Posted by John Mangun on
June 3, 2013
THERE are many reasons why for 100 years, the United
States was the global center of economic power and innovation.
The US was isolated from military invasion. The land was
rich with mineral wealth and, more important, vast farmlands capable of
producing an abundance of food and agricultural raw materials. While the
European nations all had colonies in every corner of the world providing both
natural resources and markets for their goods, the US had to rely on creating
its own wealth.
The Industrial Revolution began and was in full swing in
Europe long before the US entered its darkest period, the civil war, which tore
the country apart. But it was the US that took the advancements brought about
by the Industrial Revolution and made the country the most prosperous in
history.
The one defining characteristic of the US that separated
it from every other nation on earth was economic mobility, the freedom and
ability for virtually everyone to move up the economic ladder. The social and
economic structure of every other country severely limited a person’s
opportunity to become wealthier. The social and economic-class structure was
fixed. A peasant would always be a peasant. One who was born into a family of
shopkeepers would never become part of the ruling elite class. And by the same
token, a member of the aristocracy could never understand what starting from
the ground up would mean.
The Industrial Revolution slightly opened the door of
economic mobility but it was the very rare exception of a man who started at the
bottom and could work his way to the top of any private or public organization.
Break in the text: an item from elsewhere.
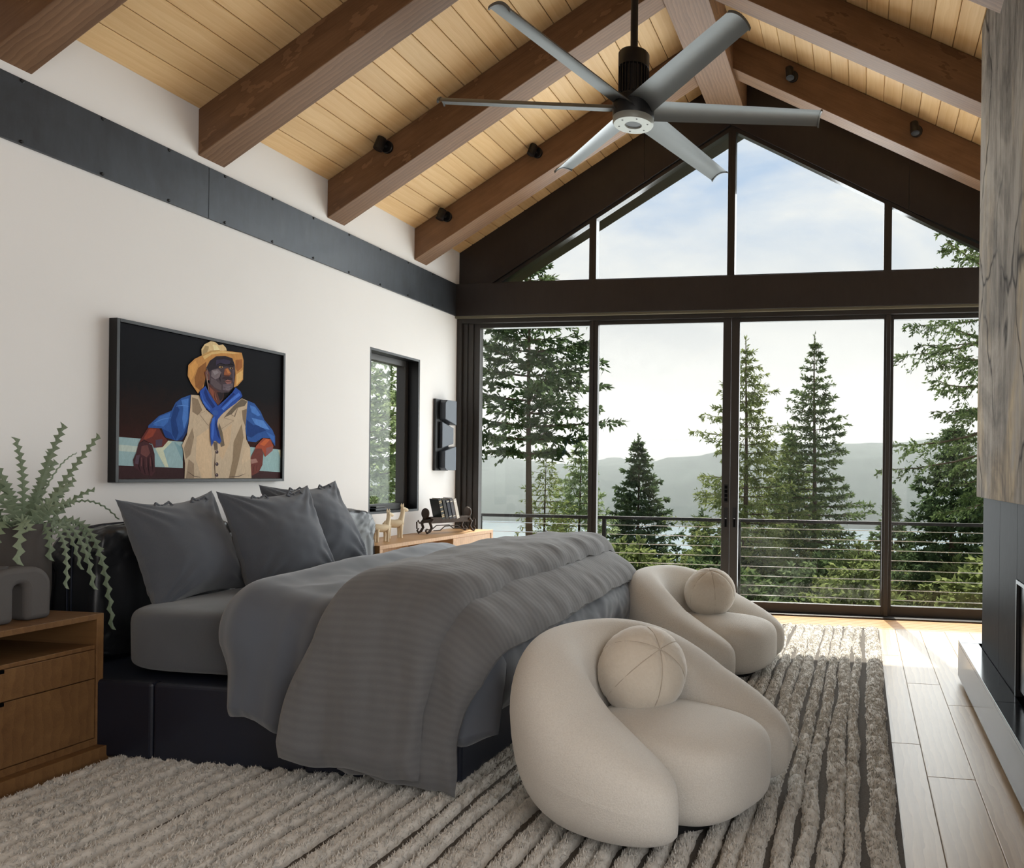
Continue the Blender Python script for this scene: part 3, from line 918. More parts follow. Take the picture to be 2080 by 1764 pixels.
# ---- duvet and coverlet
def smooth(a, b, x):
    t = np.clip((x - a) / (b - a), 0, 1); return t * t * (3 - 2 * t)
def strip(name, mat, parent, xl, xr, yn, yf, zt, hem_n, hem_f, puff, drop, r=0.10, nt=90, ns=170, seed=0, fold=0.03, wr=0.012, uvs=1.0, base=0.0, flare=0.05, ga=1.0, head=0.0):
    """cloth strip running across the bed (near hem -> over the top -> far hem); xl,xr,hem_n take s / t"""
    t = np.linspace(0, 1, nt)[:, None] * np.ones((1, ns)); s = np.ones((nt, 1)) * np.linspace(0, 1, ns)[None, :]
    a, b, c_, d_ = 0.27, 0.40, 0.86, 0.93
    Ls = lambda q0, q1: np.clip((s - q0) / (q1 - q0), 0, 1)
    X = xl(s) + (xr(s) - xl(s)) * t
    zh = hem_n(t)
    ztop = zt - drop(X)
    vert = Ls(0, a); arc = Ls(a, b); top = Ls(b, c_); arc2 = Ls(c_, d_); ver2 = Ls(d_, 1)
    Y = yn + r * (1 - np.cos(arc * PI / 2)) + (yf - yn - 2 * r) * top + r * np.sin(arc2 * PI / 2)
    Z = np.where(s < a, zh + (ztop - r - zh) * vert, 0)
    Z = np.where((s >= a) & (s < b), ztop - r + r * np.sin(arc * PI / 2), Z)
    crown = 0.022 * np.sin(np.pi * top)
    Z = np.where((s >= b) & (s <= c_), ztop + crown, Z)
    Z = np.where((s > c_) & (s <= d_), ztop - r + r * np.cos(arc2 * PI / 2), Z)
    Z = np.where(s > d_, ztop - r - (ztop - r - hem_f) * ver2, Z)
    # normals in the y-z plane
    ny = np.where(s < a, -1.0, np.where(s < b, -np.cos(arc * PI / 2), np.where(s <= c_, 0, np.where(s <= d_, np.sin(arc2 * PI / 2), 1.0))))
    nz = np.where(s < a, 0.0, np.where(s < b, np.sin(arc * PI / 2), np.where(s <= c_, 1, np.where(s <= d_, np.cos(arc2 * PI / 2), 0.0))))
    hang = np.clip(1 - s / b, 0, 1) ** 0.8
    folds = np.sin(X * 23 + 3.0 * vnoise(X * 5, s * 2, 0, seed) + seed) * 0.6 + fbm(X * 11, s * 3, 0.3, 2, seed + 5)
    off = hang * (fold * folds + flare * hang)
    edge = np.clip(1 - np.abs(2 * t - 1) ** 6, 0, 1) ** 0.55
    hem = np.clip(s * 22, 0, 1) ** 0.5
    pf = puff * edge * hem * (1 + head * np.exp(-((t - 0.10) / 0.09) ** 2) * smooth(0.1, 0.4, s))
    topw = wr * fbm(X * 4, Y * 2.2, Z * 2, 3, seed + 1) + 0.35 * wr * (1 - 2.2 * np.abs(fbm(X * 3.5 + Y * 1.5, Y * 3 - X * 1.2, 0, 3, seed + 2)))
    near_r = np.exp(-((1 - t) * (xr(s) - xl(s)) / 0.12) ** 2)
    gath = ga * 0.011 * near_r * np.clip(fbm(Y * 9 + Z * 6, X * 5, 0, 3, seed + 7), -0.6, 1)
    o_top = base + pf + off + topw * (0.4 + 0.6 * edge) + gath
    o_bot = base + off - 0.004
    res = []
    for oo, sh in ((o_top, 1), (o_bot, 0)):
        xs_ = X + ga * 0.012 * near_r * fbm(Y * 4 + Z * 5, Z * 0 + seed, 0, 3, seed)
        res.append(np.stack([xs_, Y + ny * oo, Z + nz * oo], -1).reshape(-1, 3))
    V = np.concatenate(res)
    F = np.concatenate([grid_faces(nt, ns, True), grid_faces(nt, ns) + nt * ns])
    me = mesh_np(name, V, F, True, mat)
    uv = me.uv_layers.new(name='UVMap')
    arcl = np.concatenate([[0], np.cumsum(np.linalg.norm(np.diff(res[0].reshape(nt, ns, 3)[nt // 2], axis=0), axis=1))])
    vv = np.tile(np.ones((nt, 1)) * arcl[None, :], (2, 1)).reshape(-1); uu = np.concatenate([X.reshape(-1)] * 2)
    li = np.empty(len(me.loops), np.int32); me.loops.foreach_get('vertex_index', li)
    uv.data.foreach_set('uv', np.stack([uu[li], vv[li]], 1).astype(np.float32).ravel())
    return link(name, me, parent, -parent.location)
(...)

The US was the exact opposite. Each man had the chance to
excel and achieve, based on merit and effort, not the status and station into
which he was born. Of course, there were many rich families that savagely
protected their own interests; oligarchs we call them today. But the system was
designed to reward initiative and smart work.
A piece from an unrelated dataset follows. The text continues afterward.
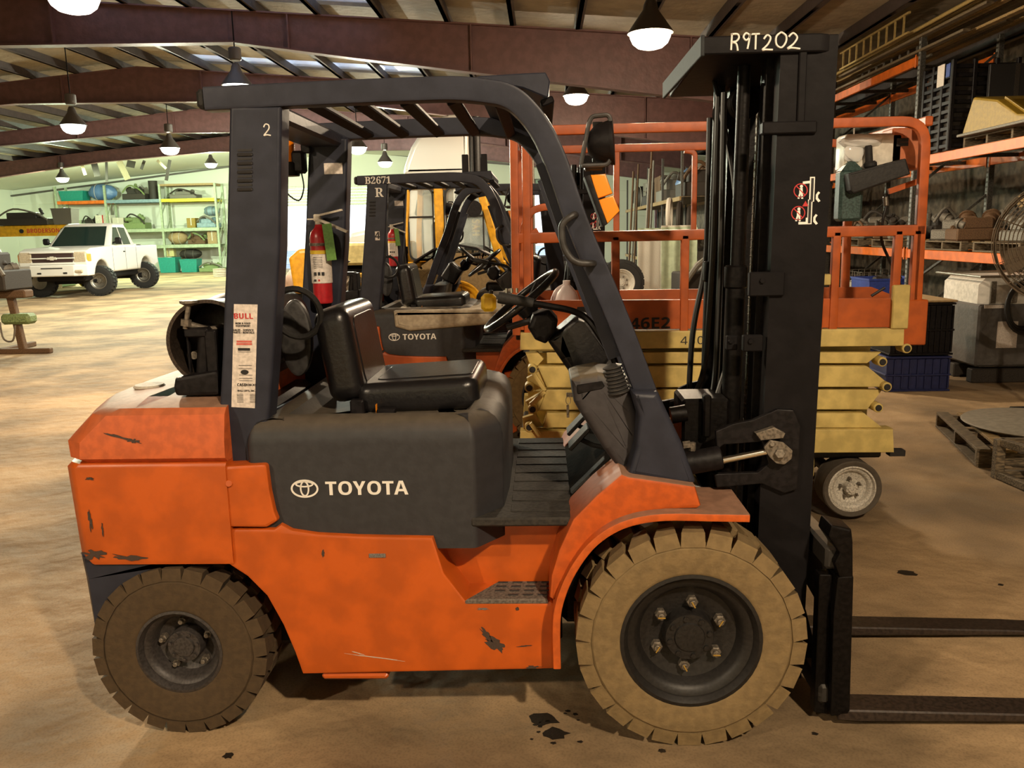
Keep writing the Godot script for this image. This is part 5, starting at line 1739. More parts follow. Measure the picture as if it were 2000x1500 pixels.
# yellow loader tractor with a glazed cab
func tractor():
	mat("loader_yellow", "d39a1c", 0.45, 0.0, "grime", Vector3.ONE * 1.5, 0.05)
	var o := Vector3(-1.15, 0, -8.9)
	var r := thing("loader_tractor", "yellow tractor with a glazed cab and muddy big tyre behind the parked forklifts", "tractor", o)
	var m := MB.new()
	for s in [1.0, -1.0]:
		wheel("rear_tyre", r, Vector3(-1.15, 0.72, -8.9 + s * 0.75), s, 0.72, 0.45, 0.36, 22, "tyre_tan", "tyre_tan", "loader_yellow", 8, 0.2, 0.1, 0.16, 0.12)
		wheel("front_tyre", r, Vector3(-3.0, 0.45, -8.9 + s * 0.7), s, 0.45, 0.3, 0.23, 20, "tyre_dusty", "tyre_dusty", "loader_yellow", 6, 0.12, 0.08, 0.1, 0.08)
	m = MB.new()
	m.bx(Vector3(-3.5, 0.55, -9.2), Vector3(-0.6, 0.95, -8.6), 0.05)
	obj("frame", m, plain("black_paint"), r)
	m = MB.new()
	m.ext(rnd(pv([-1.85, 0.9, -3.5, 0.9, -3.55, 1.40, -3.4, 1.52, -1.85, 1.60]), 0.06, 3), -9.3, -8.5, 0.06, 3)
	obj("hood", m, plain("loader_yellow"), r)
	var z := -8.2
	# cab: posts with glass between
	var cab := Node3D.new()
	put(cab, "cab", r)
	for s in [1.0, -1.0]:
		var zz: float = -8.9 + s * 0.66
		var posts := [[-1.88, 1.2, -1.80, 2.36, 0.09], [-1.38, 1.1, -1.38, 2.36, 0.12], [-0.55, 1.2, -0.85, 2.36, 0.10]]
		for p in posts:
			m = MB.new()
			m.bar(Vector3(p[0], p[1], zz), Vector3(p[2], p[3], zz), 0.07, p[4], Vector3(1, 0, 0), 0.015)
			obj("post", m, plain("loader_yellow"), cab)
		m = MB.new()
		m.bx(Vector3(-1.95, 1.05, zz - 0.04), Vector3(-0.5, 1.32, zz + 0.04), 0.02)
		obj("sill", m, plain("loader_yellow"), cab)
		for w in [[-1.79, 1.36, -1.47, 2.28], [-1.28, 1.36, -0.80, 2.28]]:
			m = MB.new()
			var f := rnd(rect(w[0], w[1], w[2], w[3]), 0.1, 4)
			var rings := []
			for i in f.size():
				var c := Vector2((w[0] + w[2]) / 2, (w[1] + w[3]) / 2)
				var q := f[i] + (f[i] - c).normalized() * 0.03
				rings.append(PackedVector3Array([Vector3(f[i].x, f[i].y, zz + 0.03), Vector3(q.x, q.y, zz + 0.03), Vector3(q.x, q.y, zz - 0.03), Vector3(f[i].x, f[i].y, zz - 0.03)]))
			m.loft(rings, false, true)
			obj("window_seal", m, plain("rubber_black"), cab)
			m = MB.new()
			m.ext(f, zz - 0.004, zz + 0.004)
			obj("pane", m, mats.cab_glass if mats.has("cab_glass") else glass("cab_glass", "b9c6c4", 0.3, 0.05), cab)
			m = MB.new()
			m.bx(Vector3(w[0], 1.9, zz - 0.012), Vector3(w[2], 1.925, zz + 0.012))
			obj("window_bar", m, plain("rubber_black"), cab)
	m = MB.new()
	m.bx(Vector3(-1.98, 2.33, -9.65), Vector3(-0.75, 2.45, -8.15), 0.05)
	obj("roof", m, plain("loader_yellow"), cab)
	m = MB.new()
	m.bx(Vector3(-1.5, 1.2, -9.15), Vector3(-1.05, 1.32, -8.65), 0.03)
	m.bx(Vector3(-1.55, 1.3, -9.15), Vector3(-1.45, 1.85, -8.65), 0.04)
	obj("seat", m, plain("vinyl"), cab)
	m = MB.new()
	m.ext(ellipse(Vector2(0, 0), 0.1, 0.1, 20), -0.02, 0.02)
	m = MB.new()
	m.lathe(pv([0, 0, 0.06, 0.0, 0.10, 0.05, 0.11, 0.08, 0, 0.08]), Vector3(-0.92, 2.0, -8.1), Vector3(0.3, 0, 1), 18)
	m.tube(PackedVector3Array([Vector3(-0.92, 2.0, -8.12), Vector3(-0.98, 1.98, -8.22)]), 0.015, 8)
	obj("work_lamp", m, plain("black_paint"), r)
	for s in [1.0, -1.0]:
		m = MB.new()
		var f := []
		for k in 9:
			var a := deg_to_rad(10 + k * 20)
			f.append(Vector3(-1.15 + cos(a) * 0.82, 0.72 + sin(a) * 0.82, -8.9 + s * 0.75))
		m.sweep(PackedVector3Array(f), rect(-0.01, -0.24, 0.01, 0.24), Vector3(0, 0, 1))
		obj("wheel_arch", m, plain("black_paint"), r)
	var jug := thing("yellow_jerrycan", "yellow plastic can half hidden by the forklift's steering wheel", "jerrycan", Vector3(-0.63, 0.95, -3.2))
	jug.position = Vector3(-0.405, 1.118, -3.0)
	org = jug.position
	m = MB.new()
	m.bx(org + Vector3(-0.055, 0, -0.05), org + Vector3(0.055, 0.13, 0.05), 0.025)
	obj("body", m, mat("can_yellow", "c9a51e", 0.4), jug)
	m = MB.new()
	m.cyl(org + Vector3(0.02, 0.125, 0), org + Vector3(0.02, 0.155, 0), 0.015, 12, 0.003)
	obj("cap", m, plain("print_black"), jug)

# white highway tractor: only the roof fairing, stack and a little cab show
func semi():
	mat("semi_white", "c9c6c0", 0.3, 0.0, "")
	var o := Vector3(-2.3, 0, -17.6)
	var r := thing("semi_truck", "white semi truck whose roof fairing rises above the second forklift's guard", "truck", o)
	var m := MB.new()
	m.ext(rnd(pv([-3.2, 3.02, -3.14, 3.25, -2.98, 3.65, -2.72, 4.02, -2.45, 4.25, -2.1, 4.34, -1.64, 4.34, -1.64, 3.02]), 0.08, 3), -18.7, -16.5, 0.12, 4)
	obj("roof_fairing", m, plain("semi_white"), r)
	m = MB.new()
	m.ext(rnd(pv([-3.25, 1.2, -3.25, 2.2, -3.0, 3.05, -1.6, 3.05, -1.6, 1.2]), 0.1, 3), -18.75, -16.45, 0.1, 3)
	obj("cab", m, plain("semi_white"), r)
	m = MB.new()
	m.ext(rnd(pv([-4.6, 1.0, -4.7, 1.5, -4.5, 1.75, -3.2, 2.0, -3.2, 1.0]), 0.1, 3), -18.5, -16.7, 0.1, 3)
	obj("hood", m, plain("semi_white"), r)
	m = MB.new()
	m.ext(rnd(pv([-2.95, 2.1, -2.8, 2.75, -2.2, 2.75, -2.2, 2.1]), 0.06, 3), -16.46, -16.435)
	obj("side_window", m, mats.dark_glass if mats.has("dark_glass") else mat("dark_glass", "1a2022", 0.08, 0.0, ""), r)
	m = MB.new()
	m.cyl(Vector3(-1.48, 1.2, -16.7), Vector3(-1.48, 4.3, -16.7), 0.085, 16)
	m.bx(Vector3(-1.62, 1.1, -16.85), Vector3(-1.56, 4.3, -16.5), 0.02)
	obj("exhaust_stack", m, plain("grey_plastic"), r)
	m = MB.new()
	m.bx(Vector3(-4.6, 0.6, -18.3), Vector3(1.2, 1.1, -16.9), 0.04)
	obj("chassis", m, plain("black_paint"), r)
	for x in [-4.0, -0.6, 0.6]:
		for s in [1.0, -1.0]:
			wheel("wheel", r, Vector3(x, 0.52, -17.6 + s * 0.95), s, 0.52, 0.3, 0.29, 0, "rubber_black", "rubber_black", "rim_grey", 8, 0.16, 0.1, 0.1)

# a larger lift truck beyond: dark double mast with yellow lettering, yellow body
func mast_lift():
	var o := Vector3(-1.15, 0, -11.8)
	var r := thing("mast_truck", "tall dark lift mast with yellow vertical lettering in front of the pale end wall", "forklift", o)
	var m := MB.new()
	for x in [-1.30, -0.98]:
		m = MB.new()
		m.bx(Vector3(x - 0.055, 0.1, -11.55), Vector3(x + 0.055, 3.0, -11.45), 0.01)
		obj("mast_rail", m, plain("mast_paint"), r)
	for y in [0.5, 1.35, 1.75, 2.5]:
		m = MB.new()
		m.bx(Vector3(-1.26, y - 0.08, -11.52), Vector3(-1.02, y + 0.08, -11.47), 0.01)
		obj("cross_tie", m, plain("mast_paint"), r)
	m = MB.new()
	m.bx(Vector3(-1.235, 1.45, -11.50), Vector3(-1.045, 2.35, -11.46), 0.01)
	obj("mast_shield", m, plain("black_paint"), r)
	lettering("maker_name", "HYSTER", 0.13, plain("label_yellow"), Transform3D(Basis(Vector3(0, 0, 1), PI / 2), Vector3(-1.14, 1.92, -11.455)), r, "Droid Sans", 800, 0.9)
	m = MB.new()
	m.bx(Vector3(-1.1, 0.4, -12.6), Vector3(-0.15, 1.2, -11.7), 0.08)
	obj("body", m, plain("loader_yellow"), r)
	m = MB.new()
	m.bx(Vector3(-0.55, 1.2, -12.4), Vector3(-0.1, 1.32, -11.95), 0.04)
	m.bar(Vector3(-0.55, 1.25, -12.17), Vector3(-0.64, 1.75, -12.17), 0.45, 0.08)
	m.bar(Vector3(-0.52, 1.5, -11.95), Vector3(-0.10, 1.5, -11.95), 0.05, 0.05)
	obj("seat", m, plain("vinyl"), r)
	for x in [-0.85, -0.35]:
		for s in [1.0, -1.0]:
			wheel("wheel", r, Vector3(x, 0.4, -12.15 + s * 0.5), s, 0.4, 0.25, 0.2, 0, "rubber_black", "rubber_black", "rim_black", 6, 0.1, 0.08)
	# tall orange mast standing beside it
	o = Vector3(-0.2, 0, -9.6)
	var t := thing("orange_mast", "tall pair of thin steel mast rods beyond the scissor lift's end posts", "mast", o)
	for x in [-0.26, -0.20, -0.13]:
		m = MB.new()
		m.cyl(Vector3(x, 0.02, -9.6), Vector3(x, 2.95, -9.6), 0.018, 10)
		obj("rod", m, plain("old_steel"), t)
	m = MB.new()
	m.bx(Vector3(-0.5, 0, -9.9), Vector3(0.15, 0.1, -9.3), 0.02)
	obj("foot", m, plain("black_paint"), t)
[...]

Some of the most successful men in US history made the
move up the economic food chain. John D. Rockefeller, in his time the
wealthiest man in the world, was the son of a traveling salesman.
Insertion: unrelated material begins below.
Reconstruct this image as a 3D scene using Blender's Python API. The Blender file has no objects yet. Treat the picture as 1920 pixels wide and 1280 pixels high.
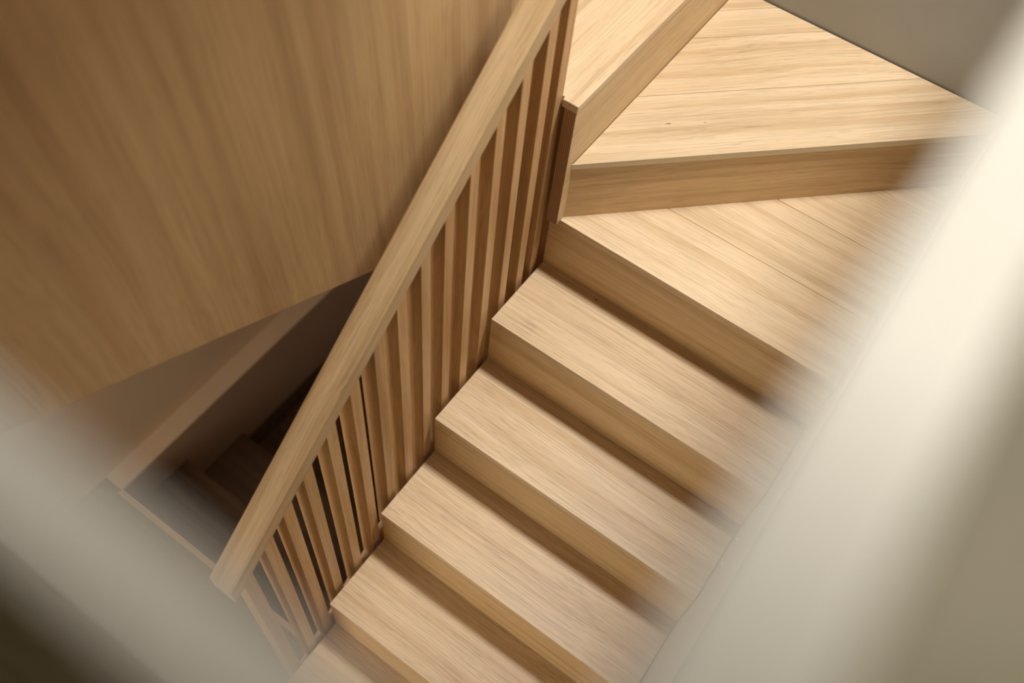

Rockefeller’s first job at 16 was as an assistant
bookkeeper. Railroad and shipping magnate Cornelius Vanderbilt quit school at
11 and at 16 ran a small sailboat ferry in New York City. The founder of US
Steel Corp., Andrew Carnegie, came with his family as poor immigrants from
Scotland, borrowing money to make the voyage. Henry Ford started as an
apprentice machinist and owned a small sawmill to pay the bills while he
studied engineering and bookkeeping. Wall Street icon Jesse Livermore ran away
from home at 14 because he did not want to work on the family farm. Another
stock-market name, James Fisk, ran away from home and worked at a circus.
Fourteen years later he became a stockbroker.
The US was a nation where a person could start by
cleaning tables at a fast-food restaurant with the idea that someday he/she
could own their own restaurant. That is economic mobility.